"Wie auf einer einsamen Insel"
In dieser Serie erzählen Münchner von ihren erotischen Abenteuern im Freien. Heute ist es Laura (26), die an der Isar ein Liebesnest für sich entdeckt hat
Laura mag Grillfeste, eigentlich. Wenn sie laut sind und ausgelassen und lustig. Allerdings, als ihre Freundin an der Isar zum Geburtstag Würschtl und Steaks auflegte, kam sie einfach nicht in Partystimmung. Die Schwabinger Chemie-Studentin (26) war frisch verliebt und wollte nichts als kuscheln und reden. Und mit ihrem neuen Freund allein sein.
Ein kurzer, tiefer Zwinkerblick zwischen den beiden, dann steckten sie unauffällig ihre Prosecco-Flasche wieder ein (ihr Mitbringsel fürs Fest), nahmen sich an der Hand. Und spazierten durch die Nacht – für ein kleines, intimes Liebesabenteuer im Freien.
Laura erzählt uns das, während sie mit ihrem Schatz durch die City bummelt.
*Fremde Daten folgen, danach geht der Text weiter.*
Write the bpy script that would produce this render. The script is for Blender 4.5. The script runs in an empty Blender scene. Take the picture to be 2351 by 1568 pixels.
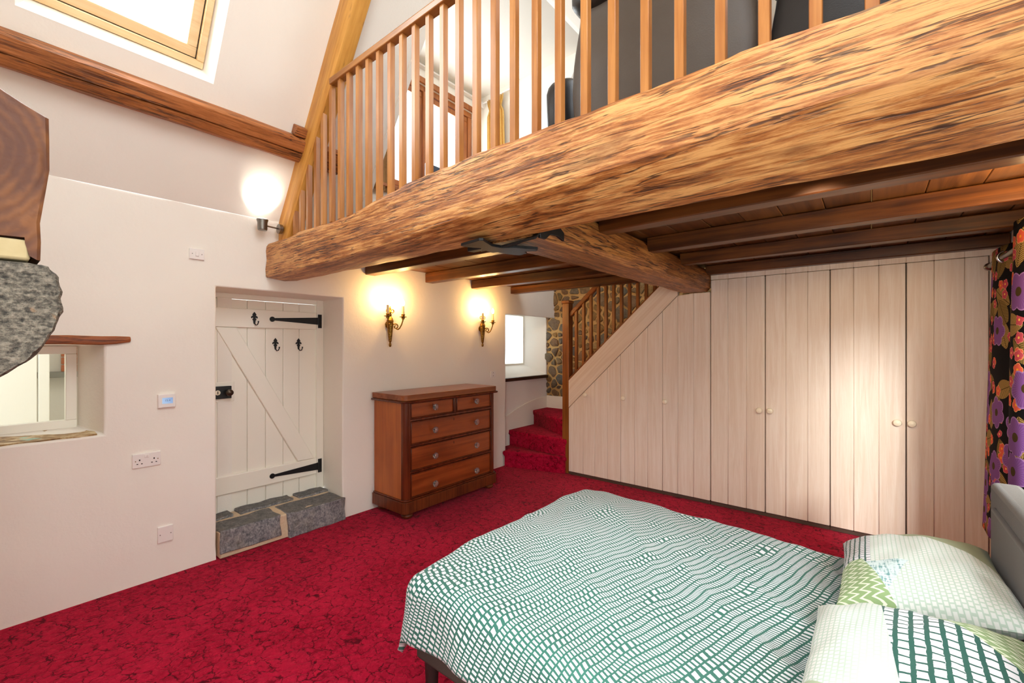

Sie lacht, sie versteckt ihr rundes, rosiges Gesicht in ihren Handflächen. Gräbt die Finger in ihre Bob-Frisur. Peinlich? Nein, die Geschichte ist ihr nicht wirklich peinlich. Sie hat sie bloß bisher noch niemandem erzählt.
Am Eisbach, ein Stück unterhalb des Wasserfalls, an dem die Surfer über die Wellen gleiten und wo der Bach sich teilt, entsteht eine kleine Insel, umsäumt von Buschwerk. Dort liegt ein großer, heller Stein. Auf dem haben die beiden sich geliebt in dieser Sommernacht. Jetzt lächelt Laura. Rosig ist ihr Gesicht immer noch.
AZ: Laura, ist Sex besser als Party?
LAURA: In dem Fall: Oh, ja! Die Luft zwischen uns hat so viel mehr geknistert als das Lagerfeuer. Wir kannten beide kaum jemanden auf dem Fest – und warum soll man sich da anstrengen, jemanden kennenzulernen, wenn man den aufregendsten Menschen schon dabei hat?
War Ihnen schon klar, was passieren würde, als Sie den Grillplatz verlassen haben?
Nein, ich glaube nicht. Wir wollten einfach nur irgendwo hin, wo wir ein bisschen knutschen können ohne Publikum.
Bei Tag ist der Eisbach an der Stelle recht belebt, oder?
Ziemlich, würde ich sagen. Aber es war ja nicht mehr hell. Wir sind erst ziellos in den Englischen Garten hineingelaufen, kamen dann an diese kleine Brücke und sind runtergeklettert auf diesen inselartigen Platz zwischen den Bachläufen. Mein Freund sagte: „Cool, lass uns da mal hinsetzen.”
Aha.
Ja. Und dann tranken wir Sekt aus der Flasche, haben dem Bach beim Rauschen zuhört, ein bisschen geschmust und gequatscht und dann ist mir auf einmal sehr, sehr warm geworden (lacht).
Keine Zuschauer? Keine Besucher?
Keine. Nur der Mond. Der hat zugeschaut. Und der Bach. Und die Büsche um uns herum.
Was für ein Gefühl war das?
Das war keine Standard-Romantik, das war besonders. Besonders schön. Aufregend und mit ganz viel Gänsehaut. Ich hatte überhaupt keine Angst, dass wir gestört werden könnten. Wir waren da wie auf einer einsamen Insel. Oder auf einem anderen Planeten. Einfach nur ganz bei uns mitten in der Natur.
Sind Sie nochmal dort gewesen? Tagsüber?
Ja, war ich. Ein paar Tage später. Ich bin mittags hinspaziert, um zu sehen, wie die Stelle bei Licht ausschaut. Oh Gott, das war ein bisschen, als hätte ich mich selber ertappt. ,Hier war das!’, dachte ich und bin, glaube ich, dabei ziemlich blass geworden.
Wieso blass?
Weil ich entdeckt habe, dass der Stein, auf dem wir uns geliebt haben, ein Gedenkstein für jemanden war. Ich hoffe, der Jemand hat sich nicht gestört gefühlt. Vielleicht hat er ja ein bisschen Zärtlichkeit abbekommen.